One of the most abused words to issue from the Palace this days is “prerogative.” It was the President’s “prerogative” to invite US troops for the Balikatan exercises, despite what the Constitution says. It was also the President’s “prerogative” to appoint Ople to Padre Faura despite the reservations of own coalition in Congress.
Now it is the President’s “prerogative” to enter into an “executive agreement” without making its contents public beforehand.
The President does have certain prerogatives, which he or she may widen or narrow according to her wishes. The extent to which those prerogatives are exercised despite public and Congressional clamor to be consulted, however, indicates how committed to the democratic process of consultation and debate—to that virtue known as transparency—any government is.

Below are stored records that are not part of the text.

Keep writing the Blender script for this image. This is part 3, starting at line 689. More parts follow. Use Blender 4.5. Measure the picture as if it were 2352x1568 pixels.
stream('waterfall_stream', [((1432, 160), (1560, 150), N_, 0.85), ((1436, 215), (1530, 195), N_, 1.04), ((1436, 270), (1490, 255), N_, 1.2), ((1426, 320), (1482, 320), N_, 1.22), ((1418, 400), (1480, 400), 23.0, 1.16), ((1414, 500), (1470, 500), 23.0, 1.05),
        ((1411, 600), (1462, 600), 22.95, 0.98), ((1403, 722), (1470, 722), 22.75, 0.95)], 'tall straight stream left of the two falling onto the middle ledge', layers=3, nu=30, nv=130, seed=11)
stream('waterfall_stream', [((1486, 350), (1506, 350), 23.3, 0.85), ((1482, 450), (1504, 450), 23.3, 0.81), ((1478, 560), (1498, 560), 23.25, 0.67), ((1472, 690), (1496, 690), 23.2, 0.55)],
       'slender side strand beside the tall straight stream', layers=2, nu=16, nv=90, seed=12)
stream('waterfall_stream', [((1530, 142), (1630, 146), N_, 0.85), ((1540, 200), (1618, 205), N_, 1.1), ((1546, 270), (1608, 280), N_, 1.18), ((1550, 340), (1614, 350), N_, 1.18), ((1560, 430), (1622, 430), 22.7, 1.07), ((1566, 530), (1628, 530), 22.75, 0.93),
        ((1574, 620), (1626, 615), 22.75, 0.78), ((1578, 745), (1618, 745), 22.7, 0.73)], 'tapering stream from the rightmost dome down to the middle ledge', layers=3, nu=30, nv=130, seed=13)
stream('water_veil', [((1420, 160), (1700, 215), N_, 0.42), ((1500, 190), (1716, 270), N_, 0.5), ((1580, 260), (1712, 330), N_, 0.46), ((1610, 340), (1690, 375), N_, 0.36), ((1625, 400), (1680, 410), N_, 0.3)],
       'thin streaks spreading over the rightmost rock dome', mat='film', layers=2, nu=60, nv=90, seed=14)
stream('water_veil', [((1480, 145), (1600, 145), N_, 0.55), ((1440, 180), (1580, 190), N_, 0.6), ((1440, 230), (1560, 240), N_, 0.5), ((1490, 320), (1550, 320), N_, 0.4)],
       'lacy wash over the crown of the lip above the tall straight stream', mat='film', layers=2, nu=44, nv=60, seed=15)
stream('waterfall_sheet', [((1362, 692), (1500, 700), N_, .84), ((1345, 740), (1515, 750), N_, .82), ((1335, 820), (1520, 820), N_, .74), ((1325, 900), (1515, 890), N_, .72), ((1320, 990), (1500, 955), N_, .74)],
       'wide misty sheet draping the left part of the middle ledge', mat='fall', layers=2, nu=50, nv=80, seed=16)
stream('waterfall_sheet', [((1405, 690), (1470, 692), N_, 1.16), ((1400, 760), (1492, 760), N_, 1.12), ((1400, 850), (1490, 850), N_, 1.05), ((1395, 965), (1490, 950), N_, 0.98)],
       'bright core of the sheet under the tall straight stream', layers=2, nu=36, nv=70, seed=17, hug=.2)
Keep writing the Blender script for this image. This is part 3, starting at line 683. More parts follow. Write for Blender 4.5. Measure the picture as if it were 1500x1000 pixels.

Transparency has a practical justification as a principle of government. For example, that the MLSA, among other consequences, is likely to have an impact on those areas designated for the “rest and recreation” of US troops would by itself be enough justification for it to have been publicly debated.
It is not so much such legal issues as whether the President has the prerogative to enter into agreements with other countries, or whether it was the Senate that should have signed the MLSA that should count the most. What matters most is the transparency of the process, and beyond that, the wisdom of a given policy, which in this case is that of establishing ever-closer military relations with the Philippines’ former colonizer.
That policy question is the issue. Whether the MLSA is a treaty—in which case it should have gone to the Senate for approval—or whether it was an executive agreement, the directions to which the country is being led by the Arroyo administration is more than an appropriate subject for debate and discussion if only because it can affect the lives and futures of the communities where the facilities—will these be, despite the express provision in the MLSA against military bases, be permanent?—for the refueling of US sea and air craft as well as the rest and recreation of US troops will be located.